───── MATERIAL

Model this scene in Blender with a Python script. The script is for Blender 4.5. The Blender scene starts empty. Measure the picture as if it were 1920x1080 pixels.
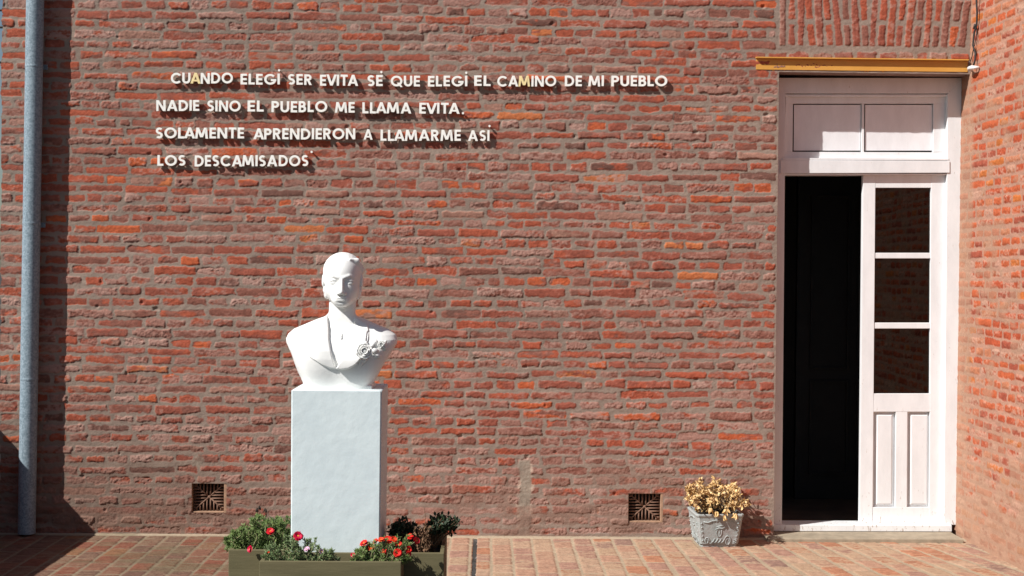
import bpy, bmesh, math, random
import numpy as np
from mathutils import Vector, Matrix, Quaternion

# ------------------------------------------------------------------ camera, light, exposure
scene = bpy.context.scene
C = scene.collection
D = 9.0                       # camera to facade
EYE = 1.70
FPX = 2610.0                  # focal length in pixels of a 1920 wide frame
VPX, VPY = 915.0, 515.0       # where the facade normal vanishes
ROLL = 0.55
yaw = math.atan((960 - VPX) / FPX)
pitch = -math.atan((540 - VPY) / FPX)
fwd = Vector((math.sin(yaw) * math.cos(pitch), math.cos(yaw) * math.cos(pitch), math.sin(pitch)))
right = fwd.cross(Vector((0, 0, 1))).normalized()
up = right.cross(fwd).normalized()
rq = Quaternion(fwd, -math.radians(ROLL))
right, up = rq @ right, rq @ up
CAM = Vector((0, -D, EYE))
M = Matrix((right, up, -fwd)).transposed()
cam_d = bpy.data.cameras.new('camera')
cam_d.sensor_width = 36
cam_d.lens = 36 * FPX / 1920
cam_d.clip_start = 0.05
cam_d.clip_end = 3000
cam = bpy.data.objects.new('camera', cam_d)
cam.matrix_world = Matrix.Translation(CAM) @ M.to_4x4()
C.objects.link(cam)
scene.camera = cam

SUN = Vector((-1.6, -1.0, 1.7)).normalized()      # towards the sun
world = bpy.data.worlds.new('World')
scene.world = world
world.use_nodes = True
nt = world.node_tree
sky = nt.nodes.new('ShaderNodeTexSky')
sky.sky_type = 'NISHITA'
sky.sun_disc = False
sky.sun_elevation = math.asin(SUN.z)
sky.sun_rotation = math.atan2(SUN.x, SUN.y)
bg = nt.nodes['Background']
bg.inputs[1].default_value = 0.05
nt.links.new(sky.outputs[0], bg.inputs[0])
sd = bpy.data.lights.new('sun', 'SUN')
sd.energy = 5.0
sd.angle = math.radians(0.5)
sd.color = (1.0, 0.972, 0.93)
so = bpy.data.objects.new('sun', sd)
so.rotation_euler = SUN.to_track_quat('Z', 'Y').to_euler()
so.location = (-8, -8, 10)
C.objects.link(so)
scene.view_settings.view_transform = 'Standard'
scene.view_settings.look = 'None'
scene.view_settings.gamma = 1
scene.view_settings.exposure = 0.42


def P(px, py, y=0.0):
    """world point seen at a pixel of the 1920x1080 photograph on the plane Y = y (used to measure places)"""
    d = right * ((px - 960) / FPX) + up * ((540 - py) / FPX) + fwd
    return CAM + d * ((y + D) / d.y)


# ------------------------------------------------------------------ small helpers
def lin(r, g, b, k=1.0):
    f = lambda c: (c / 12.92 if c <= 0.04045 else ((c + 0.055) / 1.055) ** 2.4)
    return tuple(f(v / 255.0) * k for v in (r, g, b))


def tag(o, label=None, cat=None, group=None, kind=None):
    if label: o['label'] = label
    if cat: o['category'] = cat
    if group: o['group'] = group
    if kind: o['kind'] = kind
    return o


def empty(name, loc=(0, 0, 0), rz=0.0):
    o = bpy.data.objects.new(name, None)
    o.empty_display_size = 0.1
    o.location = loc
    o.rotation_euler = (0, 0, rz)
    C.objects.link(o)
    return o


def link(name, me, mat, parent=None, smooth=False):
    for m in (mat if isinstance(mat, (list, tuple)) else [mat]):
        me.materials.append(m)
    if smooth:
        me.polygons.foreach_set('use_smooth', [True] * len(me.polygons))
    o = bpy.data.objects.new(name, me)
    C.objects.link(o)
    if parent: o.parent = parent
    return o


def from_bm(name, bm, mat, parent=None, smooth=False):
    me = bpy.data.meshes.new(name)
    bm.normal_update()
    bm.to_mesh(me)
    bm.free()
    return link(name, me, mat, parent, smooth)


def box(bm, x0, x1, y0, y1, z0, z1, bevel=0.0, seg=2):
    vs = [bm.verts.new((x, y, z)) for z in (z0, z1) for y in (y0, y1) for x in (x0, x1)]
    fs = [bm.faces.new([vs[i] for i in q]) for q in
          ((0, 2, 3, 1), (4, 5, 7, 6), (0, 1, 5, 4), (2, 6, 7, 3), (0, 4, 6, 2), (1, 3, 7, 5))]
    if bevel:
        es = list({e for f in fs for e in f.edges})
        bmesh.ops.bevel(bm, geom=es, offset=bevel, segments=seg, affect='EDGES', profile=0.6)
    return vs


def quadbox(bm, pts, y0, y1, bevel=0.0):
    """a slab whose front outline is four (x, z) points, from depth y0 (front) to y1"""
    a = [bm.verts.new((p[0], y0, p[1])) for p in pts]
    b = [bm.verts.new((p[0], y1, p[1])) for p in pts]
    n = len(pts)
    fs = [bm.faces.new(a), bm.faces.new(b[::-1])]
    for i in range(n):
        j = (i + 1) % n
        fs.append(bm.faces.new([a[i], b[i], b[j], a[j]]))
    bmesh.ops.recalc_face_normals(bm, faces=fs)
    if bevel:
        es = list({e for f in fs for e in f.edges})
        bmesh.ops.bevel(bm, geom=es, offset=bevel, segments=2, affect='EDGES', profile=0.6)


def pxslab(bm, corners, y0, y1, bevel=0.0):
    """slab measured in photograph pixels: corners TL, TR, BR, BL on the plane y0"""
    pts = [P(c[0], c[1], y0) for c in corners]
    quadbox(bm, [(p.x, p.z) for p in pts], y0, y1, bevel)


def tube(bm, pts, rad, seg=8, cap=True):
    pts = [Vector(p) for p in pts]
    rads = rad if isinstance(rad, (list, tuple)) else [rad] * len(pts)
    rings = []
    ref = None
    for i, p in enumerate(pts):
        t = (pts[min(i + 1, len(pts) - 1)] - pts[max(i - 1, 0)])
        if t.length < 1e-9: t = Vector((0, 0, 1))
        t.normalize()
        if ref is None:
            ref = Vector((0, 0, 1)) if abs(t.z) < 0.9 else Vector((1, 0, 0))
        a = t.cross(ref)
        if a.length < 1e-6: a = t.orthogonal()
        a.normalize()
        b = t.cross(a).normalized()
        ref = -b if False else ref
        rings.append([bm.verts.new(p + (a * math.cos(2 * math.pi * k / seg) + b * math.sin(2 * math.pi * k / seg)) * rads[i]) for k in range(seg)])
    for i in range(len(rings) - 1):
        for k in range(seg):
            bm.faces.new([rings[i][k], rings[i][(k + 1) % seg], rings[i + 1][(k + 1) % seg], rings[i + 1][k]])
    if cap:
        bm.faces.new(rings[0][::-1])
        bm.faces.new(rings[-1])


def sphere(bm, c, r, sub=2, scale=(1, 1, 1)):
    m = Matrix.Translation(c) @ Matrix.Diagonal((r * scale[0], r * scale[1], r * scale[2], 1))
    bmesh.ops.create_icosphere(bm, subdivisions=sub, radius=1, matrix=m)


# ------------------------------------------------------------------ materials
class Mat:
    def __init__(s, name, rough=0.7, spec=0.4):
        s.m = bpy.data.materials.new(name)
        s.m.use_nodes = True
        s.t = s.m.node_tree
        s.b = s.t.nodes['Principled BSDF']
        s.b.inputs['Roughness'].default_value = rough
        s.b.inputs['Specular IOR Level'].default_value = spec
        s._tc = None

    def n(s, kind, **kw):
        nd = s.t.nodes.new(kind)
        for k, v in kw.items():
            if k in nd.inputs.keys(): nd.inputs[k].default_value = v
            else: setattr(nd, k, v)
        return nd

    def l(s, a, b): s.t.links.new(a, b)

    def coord(s):
        if s._tc is None: s._tc = s.n('ShaderNodeTexCoord')
        return s._tc.outputs['Object']

    def noise(s, scale, detail=4, rough=0.6, stretch=None):
        nz = s.n('ShaderNodeTexNoise')
        nz.inputs['Scale'].default_value = scale
        nz.inputs['Detail'].default_value = detail
        nz.inputs['Roughness'].default_value = rough
        if stretch:
            mp = s.n('ShaderNodeMapping')
            mp.inputs['Scale'].default_value = stretch
            s.l(s.coord(), mp.inputs[0])
            s.l(mp.outputs[0], nz.inputs['Vector'])
        else:
            s.l(s.coord(), nz.inputs['Vector'])
        return nz.outputs['Fac']

    def ramp(s, fac, stops):
        r = s.n('ShaderNodeValToRGB')
        el = r.color_ramp.elements
        while len(el) < len(stops): el.new(0.5)
        for e, (p, c) in zip(el, stops):
            e.position = p
            e.color = (*c, 1) if len(c) == 3 else c
        s.l(fac, r.inputs[0])
        return r.outputs[0]

    def mix(s, fac, a, b, mode='MIX'):
        m = s.n('ShaderNodeMix', data_type='RGBA', blend_type=mode)
        for sock, v in ((m.inputs[0], fac), (m.inputs[6], a), (m.inputs[7], b)):
            if isinstance(v, (int, float)): sock.default_value = v
            elif isinstance(v, tuple): sock.default_value = (*v, 1)
            else: s.l(v, sock)
        return m.outputs[2]

    def color(s, out):
        if isinstance(out, tuple): s.b.inputs['Base Color'].default_value = (*out, 1)
        else: s.l(out, s.b.inputs['Base Color'])
        return s

    def bump(s, h, strength=0.4, dist=0.003):
        b = s.n('ShaderNodeBump')
        b.inputs['Strength'].default_value = strength
        b.inputs['Distance'].default_value = dist
        s.l(h, b.inputs['Height'])
        s.l(b.outputs[0], s.b.inputs['Normal'])
        return s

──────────

> **CHALLENGE**: Repeat, word for word and with no pictures, only the lines running from the beginning of the data to the line that contains "from mathutils import".

> **RESULT OF THE EXERCISE**:
Model this scene in Blender with a Python script. The script is for Blender 4.5. The Blender scene starts empty. Measure the picture as if it were 1920x1080 pixels.
import bpy, bmesh, math, random
import numpy as np
from mathutils import Vector, Matrix, Quaternion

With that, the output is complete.